Lawmaker urges DOJ to examine Oklahoma beheading as terror case
A
House Republican called on outgoing Attorney General Eric Holder to
investigate the recent beheading in Oklahoma as a case of terrorism
rather than workplace violence. But given the DOJ’s track record
in ignoring select forms of religious extremism, along with some of
Holder’s attempts to scorch the earth on his way out, a terror
investigation is highly unlikely.
Representative
Frank Wolf (R-Va.) said Tuesday Holder must launch a terror
investigation into the gruesome murder, rather than allow the crime to
be swept under the rug as just another killing at a place of employment.
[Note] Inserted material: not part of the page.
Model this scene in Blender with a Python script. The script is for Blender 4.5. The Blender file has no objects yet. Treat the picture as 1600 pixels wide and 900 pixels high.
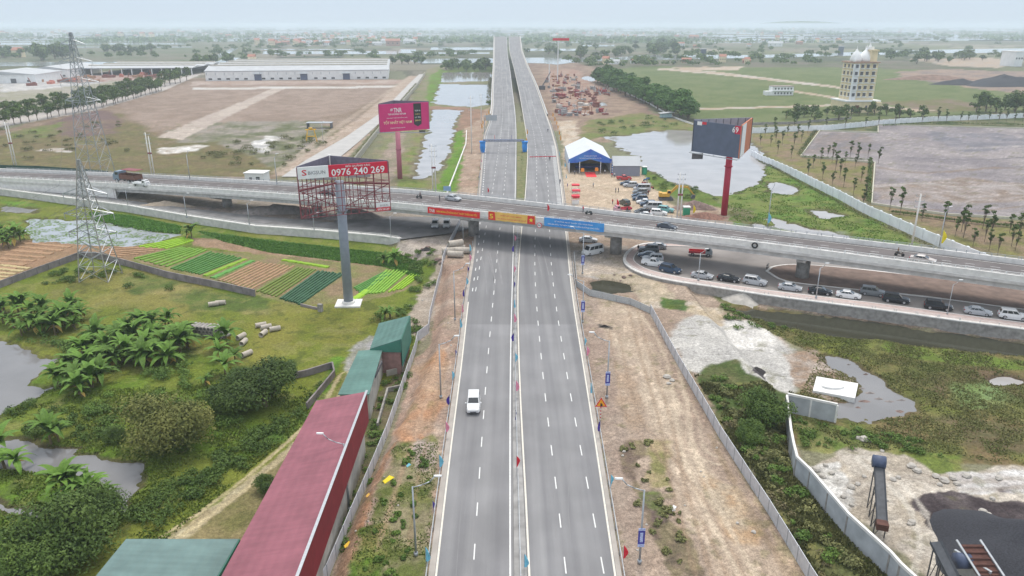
import bpy, math, random
import numpy as np
from mathutils import Vector, Matrix
R = math.radians
S = bpy.context.scene
COL = S.collection
# ---------------- camera, sky, sun, exposure ----------------
F, H, YH = 1170.0, 50.0, 38.0
PITCH = math.atan((450 - YH) / F); SP, CP = math.sin(PITCH), math.cos(PITCH)
cd = bpy.data.cameras.new('camera'); cam = bpy.data.objects.new('camera', cd); COL.objects.link(cam)
cd.sensor_width = 36; cd.lens = F / 1600 * 36; cd.clip_start = 0.5; cd.clip_end = 90000
cam.location = (0, 0, H); cam.rotation_euler = (math.pi / 2 - PITCH, 0, 0); S.camera = cam
w = bpy.data.worlds.new("World"); S.world = w; w.use_nodes = True
nt = w.node_tree; nt.nodes.clear()
out = nt.nodes.new('ShaderNodeOutputWorld'); bg = nt.nodes.new('ShaderNodeBackground')
sky = nt.nodes.new('ShaderNodeTexSky'); sky.sky_type = 'NISHITA'; sky.sun_disc = False
SUN_EL, SUN_AZ = R(66), R(12)      # azimuth measured from +Y towards +X
sky.sun_elevation = SUN_EL; sky.sun_rotation = SUN_AZ
sky.air_density = 1.0; sky.dust_density = 2.0; sky.ozone_density = 1.5; sky.altitude = 0
mx = nt.nodes.new('ShaderNodeMix'); mx.data_type = 'RGBA'; mx.inputs[0].default_value = 0.8
wc = nt.nodes.new('ShaderNodeTexCoord'); sz = nt.nodes.new('ShaderNodeSeparateXYZ'); nt.links.new(wc.outputs['Generated'], sz.inputs[0])
cr = nt.nodes.new('ShaderNodeValToRGB'); nt.links.new(sz.outputs[2], cr.inputs[0])     # overcast veil: pale at the horizon, three times brighter overhead
e = cr.color_ramp.elements; e[0].position = 0.0; e[0].color = (.385, .45, .515, 1); e[1].position = 1.0; e[1].color = (.88, .88, .88, 1)
q = e.new(.10); q.color = (.33, .42, .53, 1)
vs = nt.nodes.new('ShaderNodeVectorMath'); vs.operation = 'SCALE'; vs.inputs[3].default_value = 23.0; nt.links.new(cr.outputs[0], vs.inputs[0])
nt.links.new(vs.outputs[0], mx.inputs[7])
nt.links.new(sky.outputs[0], mx.inputs[6]); nt.links.new(mx.outputs[2], bg.inputs[0])
bg.inputs[1].default_value = 0.095; nt.links.new(bg.outputs[0], out.inputs[0])
sd_ = bpy.data.lights.new('sun', 'SUN'); sun = bpy.data.objects.new('sun', sd_); COL.objects.link(sun)
sd_.energy = 2.4; sd_.angle = R(18); sd_.color = (1, .95, .88)
dvec = Vector((math.cos(SUN_EL) * math.sin(SUN_AZ), math.cos(SUN_EL) * math.cos(SUN_AZ), math.sin(SUN_EL)))
sun.rotation_euler = dvec.to_track_quat('Z', 'Y').to_euler(); sun.location = (0, 0, 45)
S.view_settings.view_transform = 'Standard'; S.view_settings.look = 'None'
S.view_settings.exposure = -0.12; S.view_settings.gamma = 1; S.view_settings.use_curve_mapping = False
S.cycles.volume_bounces = 2
rng = random.Random(7); NR = np.random.default_rng(11)

# ---------------- geometry helpers ----------------
def gz(px, py, z=0.0):
    "world point seen at photo pixel (px,py) on the level z"
    u = (px - 800) / F; v = (450 - py) / F
    t = (z - H) / (-SP + v * CP)
    return (u * t, t * (CP + v * SP), z)
def ztop(Y, py):
    v = (450 - py) / F
    return H + Y * (-SP + v * CP) / (CP + v * SP)
def hash2(ix, iy, seed):
    h = (ix.astype(np.int64) * 374761393 + iy.astype(np.int64) * 668265263 + seed * 1442695041) & 0xFFFFFFFF
    h = ((h ^ (h >> 13)) * 1274126177) & 0xFFFFFFFF
    return ((h ^ (h >> 16)) & 0xFFFF) / 65535.0
def vn(x, y, seed=0):
    ix = np.floor(x); iy = np.floor(y); fx = x - ix; fy = y - iy
    fx = fx * fx * (3 - 2 * fx); fy = fy * fy * (3 - 2 * fy)
    a = hash2(ix, iy, seed); b = hash2(ix + 1, iy, seed); c = hash2(ix, iy + 1, seed); d = hash2(ix + 1, iy + 1, seed)
    return (a + (b - a) * fx) * (1 - fy) + (c + (d - c) * fx) * fy
def fbm(x, y, s, seed=0, o=4):
    r = 0; a = 1; t = 0
    for k in range(o):
        r = r + a * vn(x / s + 17.3 * k, y / s - 9.1 * k, seed + k); t += a; a *= .55; s = s * .5
    return r / t
def sdf(poly, X, Y):
    "signed distance to polygon, negative inside"
    P = np.asarray(poly)[:, :2]; n = len(P)
    d = np.full(X.shape, 1e18); ins = np.zeros(X.shape, bool)
    for i in range(n):
        a = P[i]; b = P[(i + 1) % n]; e = b - a
        wx = X - a[0]; wy = Y - a[1]
        t = np.clip((wx * e[0] + wy * e[1]) / (e @ e + 1e-9), 0, 1)
        d = np.minimum(d, (wx - e[0] * t) ** 2 + (wy - e[1] * t) ** 2)
        c = (a[1] > Y) != (b[1] > Y)
        with np.errstate(divide='ignore', invalid='ignore'):
            xi = (b[0] - a[0]) * (Y - a[1]) / (b[1] - a[1] + 1e-12) + a[0]
        ins ^= c & (X < xi)
    d = np.sqrt(d); return np.where(ins, -d, d)
def sst(a, b, x):
    t = np.clip((x - a) / (b - a), 0, 1); return t * t * (3 - 2 * t)
def W(pts, z=0.0): return [gz(a, b, z)[:2] for a, b in pts]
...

Wolf likened the murder, in which recent Muslim convert Alton Nolen allegedly admitted to
decapitating Colleen Hufford at the Vaughan Foods processing plant in
Cleveland County, Oklahoma, last Thursday, to the sensational beheadings
perpetrated by members of the ISIS terror group in Iraq and Syria.
According to The Hill,
Wolf condemned the DOJ’s history of declining to link domestic terror
incidents with global terror movements. From a letter Wolf sent to
Holder:
In the wake of the department’s failure to “connect the dots” between Anwar Aulaqi and Fort Hood terrorist Nidal Hasan, it is more important than ever for you to make clear to the department’s agents and attorneys that this is, in fact, terrorism and to determine whether this or other plots are part of an effort by the Islamic State of Iraq and Syria (ISIS) or al Qaeda to radicalize Americans and direct attacks in the U.S.
But
Holder’s recent tweaks to DOJ policy indicate there’s little chance
that crimes motivated by evident religious zealotry on U.S. soil — even
those that closely mimic the atrocities perpetrated by anti-U.S. terror
groups abroad — will be approached as acts of domestic terror.
Holder
reportedly will soon announce changes in the way federal investigators
target suspects, banning law enforcement from scrutinizing potential
suspects on the basis of their religious ties.
“The
new policy will add to long-standing bans on racial profiling and
extend them for the first time to national-security probes,” Fox News reported Tuesday.
That, according to BizPac Review’s Joe Saunders, amounts to nothing less than “a parting shot of PC idiocy” on Holder’s part.
“Banning
the use of religion in cases of national security investigations when
you’re at war with a gang of religious fanatics is like running a DUI
checkpoint but trying not to smell booze — an act, put on for show and
not accomplishing even a minimal goal,” wrote Saunders.
The
new restrictions, which include a ban on investigating mosques in the
absence of direct evidence that a crime has been committed, are to be
announced in the coming weeks, according to Fox News.